— PROBLEM —
Print exactly the lines from the first one down to the line containing "COL = S.collection", both ends included, with no pictures and nothing else.

— DATA SHOWN —
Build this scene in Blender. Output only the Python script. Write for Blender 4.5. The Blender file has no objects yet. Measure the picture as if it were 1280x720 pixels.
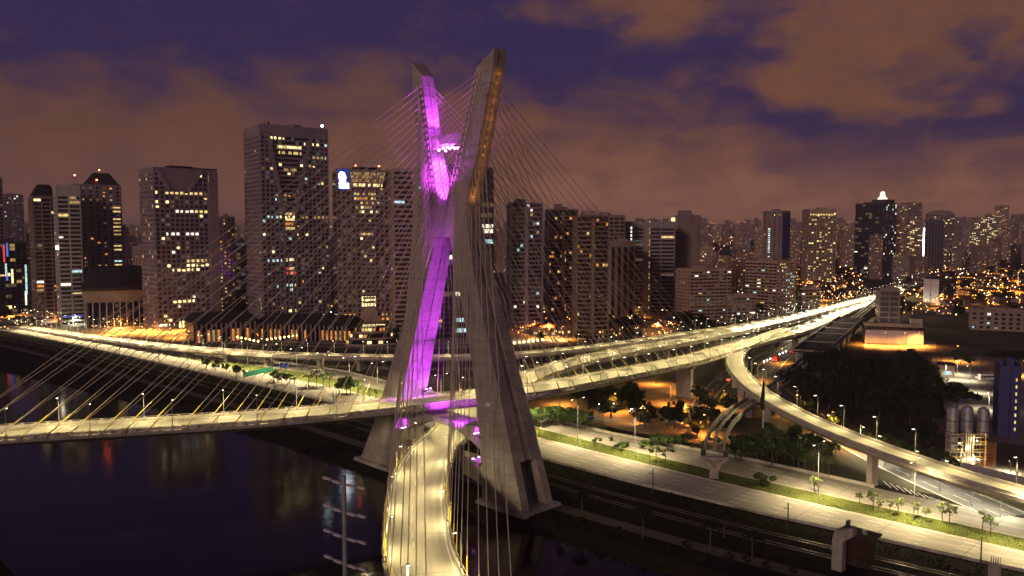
import bpy, math, random
from math import radians as R, sin, cos, pi, sqrt, atan2
from mathutils import Vector, Matrix
random.seed(7)
S = bpy.context.scene
COL = S.collection

# ------------------------------------------------------------------ camera
F, H, PITCH = 1000.0, 80.0, R(3.85)
cd = bpy.data.cameras.new('camera'); cam = bpy.data.objects.new('camera', cd); COL.objects.link(cam)
cam.location = (0, 0, H); cam.rotation_euler = (R(90) - PITCH, 0, 0)
cd.sensor_width = 36; cd.lens = 36 * F / 1280; cd.clip_start = 0.5; cd.clip_end = 40000
S.camera = cam
S.view_settings.view_transform = 'Standard'; S.view_settings.look = 'None'
S.view_settings.exposure = 0.0; S.view_settings.gamma = 1.0; S.view_settings.use_curve_mapping = False
S.render.engine = 'CYCLES'
cy = S.cycles
cy.use_denoising = True
cy.use_light_tree = True
cy.max_bounces = 4; cy.diffuse_bounces = 2; cy.glossy_bounces = 2; cy.transmission_bounces = 2; cy.volume_bounces = 0
cy.sample_clamp_indirect = 4.0; cy.caustics_reflective = False; cy.caustics_refractive = False
try: cy.denoiser = 'OPENIMAGEDENOISE'
except Exception: pass

# ------------------------------------------------------------------ node helper
class NT:
    def __init__(s, tree): s.t = tree; s.t.nodes.clear()
    def n(s, typ, **kw):
        nd = s.t.nodes.new(typ)
        for k, v in kw.items(): setattr(nd, k, v)
        return nd
    def put(s, sock, v):
        if v is None: return
        if isinstance(v, bpy.types.NodeSocket): s.t.links.new(v, sock)
        else: sock.default_value = v
    def m(s, op, a, b=None, c=None, clamp=False):
        nd = s.n('ShaderNodeMath', operation=op); nd.use_clamp = clamp
        for i, v in enumerate((a, b, c)): s.put(nd.inputs[i], v)
        return nd.outputs[0]
    def noise(s, vec, scale, detail=4, rough=.55, dist=0.0):
        nd = s.n('ShaderNodeTexNoise'); s.put(nd.inputs['Vector'], vec)
        nd.inputs['Scale'].default_value = scale; nd.inputs['Detail'].default_value = detail
        nd.inputs['Roughness'].default_value = rough; nd.inputs['Distortion'].default_value = dist
        return nd.outputs[0]
    def smooth(s, v, a, b, lo=0., hi=1.):
        nd = s.n('ShaderNodeMapRange', interpolation_type='SMOOTHSTEP')
        for i, x in enumerate((v, a, b, lo, hi)): s.put(nd.inputs[i], x)
        return nd.outputs[0]
    def mix(s, f, a, b, mode='MIX'):
        nd = s.n('ShaderNodeMix', data_type='RGBA', blend_type=mode)
        s.put(nd.inputs[0], f)
        for i, v in ((6, a), (7, b)):
            if not isinstance(v, bpy.types.NodeSocket) and len(v) == 3: v = (*v, 1)
            s.put(nd.inputs[i], v)
        return nd.outputs[2]

# ------------------------------------------------------------------ world: night sky with lit cloud
W_ = bpy.data.worlds.new('World'); S.world = W_; W_.use_nodes = True
w = NT(W_.node_tree)
geo = w.n('ShaderNodeTexCoord').outputs['Generated']
sep = w.n('ShaderNodeSeparateXYZ'); w.put(sep.inputs[0], geo)
X, Y, Z = sep.outputs
az = w.m('MULTIPLY', w.m('ARCTAN2', X, Y), 57.2958)
el = w.m('MULTIPLY', w.m('ARCSINE', Z), 57.2958)
# cloud layer: stretched noise in direction space
cmb = w.n('ShaderNodeCombineXYZ'); w.put(cmb.inputs[0], w.m('MULTIPLY', az, .05)); w.put(cmb.inputs[1], w.m('MULTIPLY', el, .10)); cmb.inputs[2].default_value = 3.7
n1 = w.noise(cmb.outputs[0], 1.6, 8, .60, .3)
n2 = w.noise(cmb.outputs[0], 5.5, 6, .62, .3)
cm2 = w.n('ShaderNodeCombineXYZ'); w.put(cm2.inputs[0], w.m('MULTIPLY', az, .05)); w.put(cm2.inputs[1], w.m('MULTIPLY', el, .09)); cm2.inputs[2].default_value = 19.3
wa = w.noise(cm2.outputs[0], 2.6, 5, .6, 0)
az_w = w.m('ADD', az, w.m('MULTIPLY', w.m('SUBTRACT', wa, .5), 16)); el_w = w.m('ADD', el, w.m('MULTIPLY', w.m('SUBTRACT', n1, .5), 7))
def blob(x, y, sx, sy, a):
    ax = math.degrees(math.atan((x - 640) / F)); ey = math.degrees(math.atan((293 - y) / F))
    dx = w.m('DIVIDE', w.m('SUBTRACT', az_w, ax), math.degrees(sx / F)); dy = w.m('DIVIDE', w.m('SUBTRACT', el_w, ey), math.degrees(sy / F))
    q = w.m('ADD', w.m('MULTIPLY', dx, dx), w.m('MULTIPLY', dy, dy))
    return w.m('MULTIPLY', w.m('EXPONENT', w.m('MULTIPLY', q, -1.0)), a)
cr = w.n('ShaderNodeValToRGB'); w.put(cr.inputs[0], w.m('ADD', w.m('DIVIDE', az, 80.0), .5)); rmp = cr.color_ramp; rmp.interpolation = 'B_SPLINE'
edge = [(-60, 82), (0, 88), (60, 100), (125, 74), (190, 98), (250, 66), (320, 112), (390, 98), (440, 66), (500, 54), (550, 82), (600, 70), (650, 104), (700, 96), (770, 124), (860, 118), (915, 96), (950, 150), (1010, 186), (1100, 176), (1180, 168), (1240, 182), (1320, 168)]
for i, (x, y) in enumerate(edge):
    ps_ = math.degrees(math.atan((x - 640) / F)) / 80 + .5; v_ = math.degrees(math.atan((293 - y) / F)) / 20
    e_ = rmp.elements[i] if i < 2 else rmp.elements.new(ps_)
    e_.position = ps_; e_.color = (v_, v_, v_, 1)
n3 = w.noise(cmb.outputs[0], 3.2, 8, .58, .5)
lowd = w.m('ADD', w.m('SUBTRACT', w.m('MULTIPLY', cr.outputs[0], 20.0), el), w.m('ADD', w.m('MULTIPLY', w.m('SUBTRACT', n3, .5), 9), w.m('MULTIPLY', w.m('SUBTRACT', n2, .5), 4.5)))
low = w.smooth(lowd, -1.3, 5.2)
up = w.m('MULTIPLY', w.smooth(el, 18, 30), .35)
for b in ((1085, 62, 122, 80, 1.0), (1010, 110, 60, 40, .5), (1180, 30, 60, 50, .55), (1255, 45, 45, 50, .7), (1255, 148, 45, 16, .7), (825, 22, 75, 34, .9), (655, 20, 50, 18, .45), (870, 108, 60, 14, .3)):
    up = w.m('ADD', up, blob(*b))
up = w.smooth(w.m('ADD', up, w.m('ADD', w.m('MULTIPLY', w.m('SUBTRACT', n3, .5), 1.5), w.m('MULTIPLY', w.m('SUBTRACT', n2, .5), .7))), .02, .98)
cl = w.m('MAXIMUM', low, up)
for b in ((75, 122, 42, 14, .8), (1218, 95, 34, 36, .85), (1075, 100, 40, 12, .35), (760, 185, 120, 10, .2), (1215, 175, 40, 12, .4)):
    cl = w.m('MULTIPLY', cl, w.m('SUBTRACT', 1.0, w.m('MULTIPLY', blob(*b), w.smooth(n2, .3, .6))))
cl = w.m('MULTIPLY', cl, w.smooth(n3, .25, .6, .78, 1.0))
cl = w.m('MAXIMUM', cl, w.smooth(el, 7.5, 1.5, 0, .95))
base = w.mix(w.smooth(el, 0., 16.), (.045, .026, .060), (.0335, .0225, .075))
cloudc = w.mix(w.smooth(el, 0., 9.), (.270, .118, .076), (.166, .071, .043))
cloudc = w.mix(w.m('MULTIPLY', w.smooth(az, 5., -28.), .55), cloudc, (.105, .047, .040))
cloudc = w.mix(w.smooth(n2, .38, .68, 0, .45), cloudc, (.105, .050, .042))
skyc = w.mix(cl, base, cloudc)
skyc = w.mix(w.smooth(el, -0.5, -6.), skyc, (.02, .012, .012))
nis = w.n('ShaderNodeTexSky', sky_type='NISHITA'); nis.sun_disc = False; nis.sun_elevation = R(-9); nis.sun_rotation = R(200)
bg1 = w.n('ShaderNodeBackground'); w.put(bg1.inputs[0], skyc); bg1.inputs[1].default_value = 1.0
bg2 = w.n('ShaderNodeBackground'); w.put(bg2.inputs[0], nis.outputs[0]); bg2.inputs[1].default_value = 0.05
ad = w.n('ShaderNodeAddShader'); w.t.links.new(bg1.outputs[0], ad.inputs[0]); w.t.links.new(bg2.outputs[0], ad.inputs[1])
w.t.links.new(ad.outputs[0], w.n('ShaderNodeOutputWorld').inputs[0])

# ------------------------------------------------------------------ sun lamp: low fill added behind the camera to lift the facades
sd = bpy.data.lights.new('facade_fill', 'SUN'); sd.energy = 1.05; sd.angle = R(8); sd.color = (1.0, .68, .62)
so = bpy.data.objects.new('facade_fill', sd); COL.objects.link(so); so.rotation_euler = (R(76), 0, R(-28))

# ------------------------------------------------------------------ places
def P(px, py, z=0.0):
    "survey point: where the sight line through a photo pixel meets height z"
    a = (px - 640) / F; b = (360 - py) / F; c_, s_ = cos(PITCH), sin(PITCH)
    d = (a, c_ + b * s_, -s_ + b * c_); k = (z - H) / d[2]
    return Vector((d[0] * k, d[1] * k, z))
def zat(px, py, dist):
    a = (px - 640) / F; b = (360 - py) / F; c_, s_ = cos(PITCH), sin(PITCH)
    return H + (-s_ + b * c_) * dist / (c_ + b * s_)
def proj(v):
    z = v[2] - H; fw = v[1] * cos(PITCH) - z * sin(PITCH); up = v[1] * sin(PITCH) + z * cos(PITCH)
    return 640 + F * v[0] / fw, 360 - F * up / fw
CT = Vector((-19.84, 255.29, 0)); TV = Vector((.70711, -.70711, 0)); NV = Vector((.70711, .70711, 0))
def W(t, n, z=0.0): return CT + TV * t + NV * n + Vector((0, 0, z))
def TN(v): q = v - CT; return q.dot(TV), q.dot(NV)
def lerp(xs, ys, x):
    if x <= xs[0]: return ys[0]
    for i in range(len(xs) - 1):
        if x <= xs[i + 1]: return ys[i] + (ys[i + 1] - ys[i]) * (x - xs[i]) / (xs[i + 1] - xs[i])
    return ys[-1]
def smoothstep(a, b, x):
    u = min(1, max(0, (x - a) / (b - a))); return u * u * (3 - 2 * u)
def terrain(x, y):
    return 72 * smoothstep(1250, 4600, y)

# ------------------------------------------------------------------ mesh helpers
class MB:
    def __init__(s): s.v = []; s.f = []; s.m = []; s.uv = []
    def face(s, idx, m=0): s.f.append(tuple(idx)); s.m.append(m)
    def poly(s, pts, m=0):
        o = len(s.v); s.v += [tuple(p) for p in pts]; s.face(range(o, o + len(pts)), m)
    def hexa(s, p, m=0):
        o = len(s.v); s.v += [tuple(q) for q in p]
        for q in ((0, 3, 2, 1), (4, 5, 6, 7), (0, 1, 5, 4), (1, 2, 6, 5), (2, 3, 7, 6), (3, 0, 4, 7)): s.face([o + i for i in q], m)
    def box(s, x0, x1, y0, y1, z0, z1, m=0):
        s.hexa(((x0, y0, z0), (x1, y0, z0), (x1, y1, z0), (x0, y1, z0), (x0, y0, z1), (x1, y0, z1), (x1, y1, z1), (x0, y1, z1)), m)
    def obox(s, c, ux, uy, hx, hy, z0, z1, m=0):
        c = Vector(c); a = Vector(ux) * hx; b = Vector(uy) * hy
        q = [c - a - b, c + a - b, c + a + b, c - a + b]
        s.hexa([(p.x, p.y, z0) for p in q] + [(p.x, p.y, z1) for p in q], m)
    def rings(s, rs, caps=True, m=0):
        o = len(s.v); k = len(rs[0])
        for r in rs: s.v += [tuple(p) for p in r]
        for i in range(len(rs) - 1):
            for j in range(k):
                a = o + i * k + j; b = o + i * k + (j + 1) % k
                s.face((a, b, b + k, a + k), m)
        if caps:
            s.face([o + j for j in range(k)][::-1], m); s.face([o + (len(rs) - 1) * k + j for j in range(k)], m)
    def tube(s, pts, r, n=6, m=0, caps=True):
        pts = [Vector(p) for p in pts]; rs = []
        rr = r if isinstance(r, (list, tuple)) else [r] * len(pts)
        for i, p in enumerate(pts):
            d = (pts[min(i + 1, len(pts) - 1)] - pts[max(i - 1, 0)]).normalized()
            a = d.orthogonal() if abs(d.z) > .95 else Vector((0, 0, 1)).cross(d)
            if abs(d.z) > .95: a = Vector((1, 0, 0)) - d * d.x
            a.normalize(); b = d.cross(a)
            rs.append([p + (a * cos(2 * pi * k / n) + b * sin(2 * pi * k / n)) * rr[i] for k in range(n)])
        s.rings(rs, caps, m)
    def sweep(s, path, sec, m=0, caps=True):
        "path: list of (point, left unit vector); sec: closed list of (offset to the left, dz)"
        s.rings([[p + l * o + Vector((0, 0, dz)) for o, dz in sec] for p, l in path], caps, m)
    def build(s, name, mats, parent=None, org=None, smooth=False, kind=None):
        me = bpy.data.meshes.new(name)
        v = s.v
        if org is not None: v = [(p[0] - org[0], p[1] - org[1], p[2] - org[2]) for p in v]
        me.from_pydata(v, [], s.f)
        if not isinstance(mats, (list, tuple)): mats = [mats]
        for q in mats: me.materials.append(q)
        if len(mats) > 1: me.polygons.foreach_set('material_index', s.m)
        if smooth: me.polygons.foreach_set('use_smooth', [True] * len(s.f))
        if s.uv:
            ul = me.uv_layers.new(name='UVMap'); ul.data.foreach_set('uv', [c for q in s.uv for c in q])
        me.update()
        ob = bpy.data.objects.new(name, me); COL.objects.link(ob)
        if parent is not None: ob.parent = parent
        elif org is not None: ob.location = org
        if kind: ob['kind'] = kind
        return ob
def tag(o, label, cat, group=None):
    o['label'] = label; o['category'] = cat
    if group: o['group'] = group
    return o
def thing(name, label, cat, loc=(0, 0, 0), rz=0.0, group=None):
    o = bpy.data.objects.new(name, None); COL.objects.link(o); o.location = loc; o.rotation_euler = (0, 0, rz); o.empty_display_size = .5
    return tag(o, label, cat, group)
KIDS = {}
def copy_tree(o, parent=None):
    c_ = o.copy(); COL.objects.link(c_)
    if parent is not None: c_.parent = parent
    for ch in o.children: copy_tree(ch, c_)
    return c_
def place(proto, used, loc, rz=0.0, sc=1.0, label=None, group=None):
    "first call moves the prototype itself, later calls copy it with its parts"
    o = proto if not used else copy_tree(proto)
    used.append(1)
    o.location = loc; o.rotation_euler = (0, 0, rz); o.scale = (sc,) * 3 if not isinstance(sc, tuple) else sc
    if label: o['label'] = label
    if group: o['group'] = group
    return o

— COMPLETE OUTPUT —
Build this scene in Blender. Output only the Python script. Write for Blender 4.5. The Blender file has no objects yet. Measure the picture as if it were 1280x720 pixels.
import bpy, math, random
from math import radians as R, sin, cos, pi, sqrt, atan2
from mathutils import Vector, Matrix
random.seed(7)
S = bpy.context.scene
COL = S.collection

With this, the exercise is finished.